El caminar es una delicia, vamos despacio, saboreando cada rincón, cada hoja, cada olor de este enigmático bosque, esperando que en cada revuelta del camino aparezca un ser mitológico. Hasta que, de pronto, como si de un regalo de la naturaleza se tratase, surge ante nosotros el molino, escondido en la profunda espesura del bosque, de la magia y de la historia.
La bella caseta que guarda la maquinaria, se ubica en un puente sobre la regata del infierno, una de sus orillas pertenece a Etxalar y la otra al valle del Baztán, una cascada natural cae sobre una poza, creando un paraje bucólico, enigmático y atractivo como pocos, en la vieja tierra de los vascos. Es precisamente en esta poza, donde nuestra vieja mitología ubica a las lamias, nuestras hadas de los ríos. Hubo un momento, en que la religión animista, pasó a ser una religión politeísta, entonces, los cultos a determinados elementos de la naturaleza, adquirieron formas humanas, las lamias pudieran ser la herederas de los viejos cultos a las aguas. Una de sus características, es que tienen forma de mujer, pero sus pies son de pato, y dedican su tiempo a peinar sus largos cabellos, sentadas junto al río, con un peine de oro. Suelen tener relaciones con los humanos, que si bien en ocasiones llegan a buen fin, generalmente acaban en tragedias.

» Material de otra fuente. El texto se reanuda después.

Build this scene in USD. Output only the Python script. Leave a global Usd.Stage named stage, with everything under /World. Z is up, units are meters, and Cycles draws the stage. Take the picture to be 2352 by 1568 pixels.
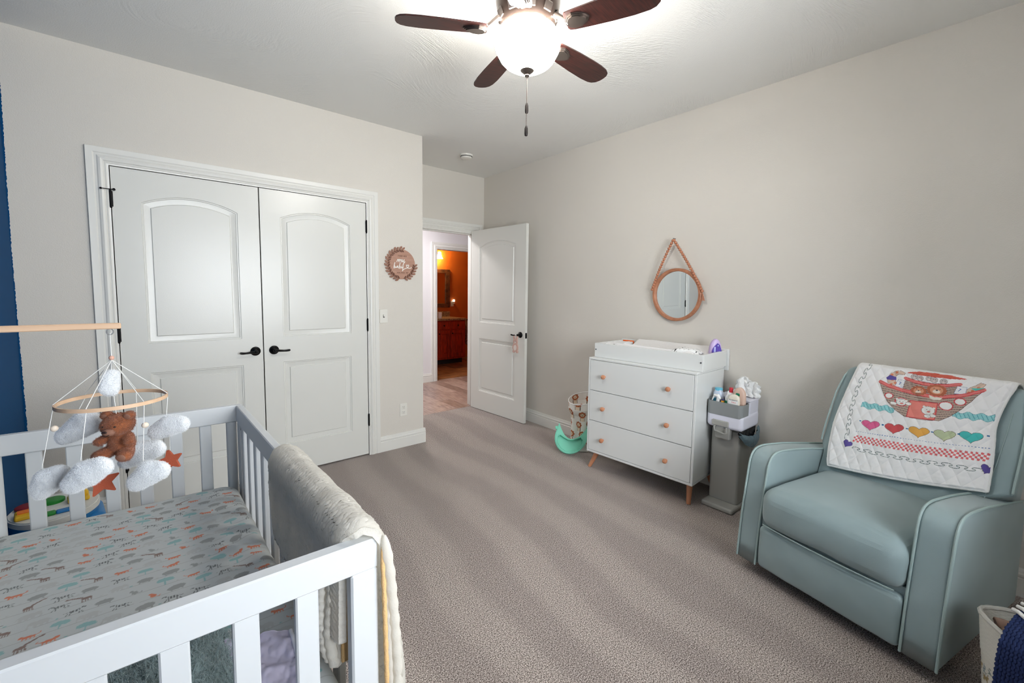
import math, random
import numpy as np, trimesh, shapely, manifold3d
from shapely.geometry import Polygon, Point, LineString, box as sbox
from shapely import affinity
from pxr import Usd, UsdGeom, UsdLux, UsdShade, Gf, Sdf, Vt
import usdkit, meshkit
PI = math.pi
rng = np.random.default_rng(7)
stage = Usd.Stage.CreateInMemory()
UsdGeom.SetStageUpAxis(stage, UsdGeom.Tokens.z); UsdGeom.SetStageMetersPerUnit(stage, 1.0)
UsdGeom.Xform.Define(stage, '/World'); UsdGeom.Scope.Define(stage, '/World/Looks')

# ---------------------------------------------------------------- camera, sky, lights, exposure
EXPOSURE = 0.0
WINDOW_POWER, WINDOW_COLOR = 15.5, (0.95, 0.98, 1.0)
FAN_GLOW, BULB_GLOW, HALL_GLOW, SCONCE_GLOW = 40.0, 600.0, 125.0, 105.0
cam = UsdGeom.Camera.Define(stage, '/World/Camera')
_f, _cx, _cy, _h = 982.108, 1189.164, 747.625, 1.396
_yaw, _pit, _rol = np.radians([40.426, 4.536, 0.802])
fw = np.array([math.sin(_yaw)*math.cos(_pit), math.cos(_yaw)*math.cos(_pit), -math.sin(_pit)])
r0 = np.array([math.cos(_yaw), -math.sin(_yaw), 0]); u0 = np.cross(r0, fw)
rr = math.cos(_rol)*r0 + math.sin(_rol)*u0; uu = -math.sin(_rol)*r0 + math.cos(_rol)*u0
cam.AddTransformOp().Set(Gf.Matrix4d(*rr, 0, *uu, 0, *(-fw), 0, 0, 0, _h, 1))
cam.CreateHorizontalApertureAttr(36.0); cam.CreateVerticalApertureAttr(24.0)
cam.CreateFocalLengthAttr(_f*36/2352)
cam.CreateHorizontalApertureOffsetAttr((1176-_cx)*36/2352); cam.CreateVerticalApertureOffsetAttr((_cy-784)*36/2352)
cam.CreateClippingRangeAttr(Gf.Vec2f(0.02, 100)); cam.CreateExposureAttr(EXPOSURE)

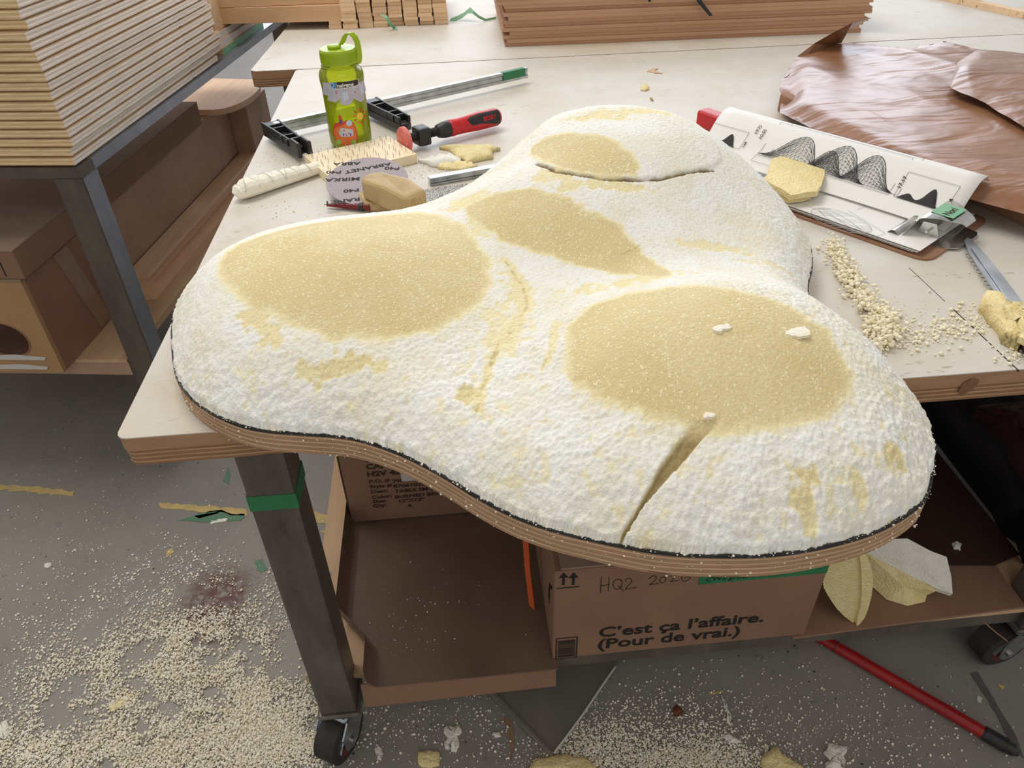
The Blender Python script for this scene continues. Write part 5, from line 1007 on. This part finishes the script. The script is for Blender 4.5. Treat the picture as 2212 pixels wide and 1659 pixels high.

El molino, restaurado, nos permite conocer el sistema de engranajes que utilizaban para la molienda, pues suele estar abierto y se puede visitar libremente. El agua de la cascada al precipitarse, entra en un canal realizado en embudo, que la lanza contra la enorme rueda de piedra. Esta gira, lo que hace funcionar el mecanismo que hace rotar las piedras de molienda ubicadas en la parte superior, cada una de ellas gira en un sentido y están estriadas, mientras, el molinero introduce el grano en la tolva, que se convertirá en harina. Hasta aquí acudían gentes de los caseríos de la zona para moler el grano en los tiempos duros de la posguerra, allí al abrigo del bosque.
Nos cuesta abandonar este mítico paraje, la soledad que se respira, la profunda magia del bosque y del río, su vieja historia, sus mitos, nos invitan a dejarnos mecer por el rumor de la cascada, a dejarnos embaucar por los cantos de las lamias, y quedarnos allí en la seguridad de las montañas. Pero tenemos que regresar, volvemos por el mismo camino, sin prisa, dejando allí, en su atávica belleza, al molino del infierno.